- **Work to complete**
Output every line of the data exactly as it appears.

Rows from a dataset:
┌────────

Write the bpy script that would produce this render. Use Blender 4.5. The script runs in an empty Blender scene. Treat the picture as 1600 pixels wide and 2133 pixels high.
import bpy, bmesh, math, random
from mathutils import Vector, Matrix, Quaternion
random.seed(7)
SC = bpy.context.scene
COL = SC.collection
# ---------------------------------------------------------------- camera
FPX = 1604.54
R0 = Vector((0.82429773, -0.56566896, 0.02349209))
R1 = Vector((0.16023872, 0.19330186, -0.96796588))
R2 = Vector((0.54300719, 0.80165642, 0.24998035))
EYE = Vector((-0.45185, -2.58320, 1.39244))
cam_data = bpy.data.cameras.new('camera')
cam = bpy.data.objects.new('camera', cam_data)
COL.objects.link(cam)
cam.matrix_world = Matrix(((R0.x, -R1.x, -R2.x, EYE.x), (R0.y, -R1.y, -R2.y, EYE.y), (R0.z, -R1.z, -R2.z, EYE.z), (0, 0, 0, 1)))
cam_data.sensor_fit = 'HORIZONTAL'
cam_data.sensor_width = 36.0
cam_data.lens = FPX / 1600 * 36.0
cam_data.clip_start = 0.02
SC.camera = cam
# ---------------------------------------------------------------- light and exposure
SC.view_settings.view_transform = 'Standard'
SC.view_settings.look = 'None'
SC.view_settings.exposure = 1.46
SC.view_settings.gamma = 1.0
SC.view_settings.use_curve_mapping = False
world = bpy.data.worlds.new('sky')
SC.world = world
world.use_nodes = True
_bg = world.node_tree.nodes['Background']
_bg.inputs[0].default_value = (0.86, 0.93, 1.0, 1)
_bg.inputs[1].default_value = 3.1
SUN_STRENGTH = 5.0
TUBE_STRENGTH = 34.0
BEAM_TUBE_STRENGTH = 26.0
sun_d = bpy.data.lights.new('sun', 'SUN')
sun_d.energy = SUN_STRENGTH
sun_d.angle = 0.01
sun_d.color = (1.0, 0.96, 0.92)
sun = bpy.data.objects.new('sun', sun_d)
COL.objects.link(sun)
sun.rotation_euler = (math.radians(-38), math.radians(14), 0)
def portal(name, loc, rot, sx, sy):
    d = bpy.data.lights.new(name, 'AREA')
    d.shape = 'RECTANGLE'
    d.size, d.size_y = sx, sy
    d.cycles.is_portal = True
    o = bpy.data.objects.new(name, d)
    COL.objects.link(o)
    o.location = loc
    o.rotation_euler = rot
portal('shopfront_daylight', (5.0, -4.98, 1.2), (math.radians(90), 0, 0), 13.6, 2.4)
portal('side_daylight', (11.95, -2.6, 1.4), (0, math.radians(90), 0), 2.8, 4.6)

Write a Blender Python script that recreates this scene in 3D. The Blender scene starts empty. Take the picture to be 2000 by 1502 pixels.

└────────

- **Written solution**
Write the bpy script that would produce this render. Use Blender 4.5. The script runs in an empty Blender scene. Treat the picture as 1600 pixels wide and 2133 pixels high.
import bpy, bmesh, math, random
from mathutils import Vector, Matrix, Quaternion
random.seed(7)
SC = bpy.context.scene
COL = SC.collection
# ---------------------------------------------------------------- camera
FPX = 1604.54
R0 = Vector((0.82429773, -0.56566896, 0.02349209))
R1 = Vector((0.16023872, 0.19330186, -0.96796588))
R2 = Vector((0.54300719, 0.80165642, 0.24998035))
EYE = Vector((-0.45185, -2.58320, 1.39244))
cam_data = bpy.data.cameras.new('camera')
cam = bpy.data.objects.new('camera', cam_data)
COL.objects.link(cam)
cam.matrix_world = Matrix(((R0.x, -R1.x, -R2.x, EYE.x), (R0.y, -R1.y, -R2.y, EYE.y), (R0.z, -R1.z, -R2.z, EYE.z), (0, 0, 0, 1)))
cam_data.sensor_fit = 'HORIZONTAL'
cam_data.sensor_width = 36.0
cam_data.lens = FPX / 1600 * 36.0
cam_data.clip_start = 0.02
SC.camera = cam
# ---------------------------------------------------------------- light and exposure
SC.view_settings.view_transform = 'Standard'
SC.view_settings.look = 'None'
SC.view_settings.exposure = 1.46
SC.view_settings.gamma = 1.0
SC.view_settings.use_curve_mapping = False
world = bpy.data.worlds.new('sky')
SC.world = world
world.use_nodes = True
_bg = world.node_tree.nodes['Background']
_bg.inputs[0].default_value = (0.86, 0.93, 1.0, 1)
_bg.inputs[1].default_value = 3.1
SUN_STRENGTH = 5.0
TUBE_STRENGTH = 34.0
BEAM_TUBE_STRENGTH = 26.0
sun_d = bpy.data.lights.new('sun', 'SUN')
sun_d.energy = SUN_STRENGTH
sun_d.angle = 0.01
sun_d.color = (1.0, 0.96, 0.92)
sun = bpy.data.objects.new('sun', sun_d)
COL.objects.link(sun)
sun.rotation_euler = (math.radians(-38), math.radians(14), 0)
def portal(name, loc, rot, sx, sy):
    d = bpy.data.lights.new(name, 'AREA')
    d.shape = 'RECTANGLE'
    d.size, d.size_y = sx, sy
    d.cycles.is_portal = True
    o = bpy.data.objects.new(name, d)
    COL.objects.link(o)
    o.location = loc
    o.rotation_euler = rot
portal('shopfront_daylight', (5.0, -4.98, 1.2), (math.radians(90), 0, 0), 13.6, 2.4)
portal('side_daylight', (11.95, -2.6, 1.4), (0, math.radians(90), 0), 2.8, 4.6)

Write a Blender Python script that recreates this scene in 3D. The Blender scene starts empty. Take the picture to be 2000 by 1502 pixels.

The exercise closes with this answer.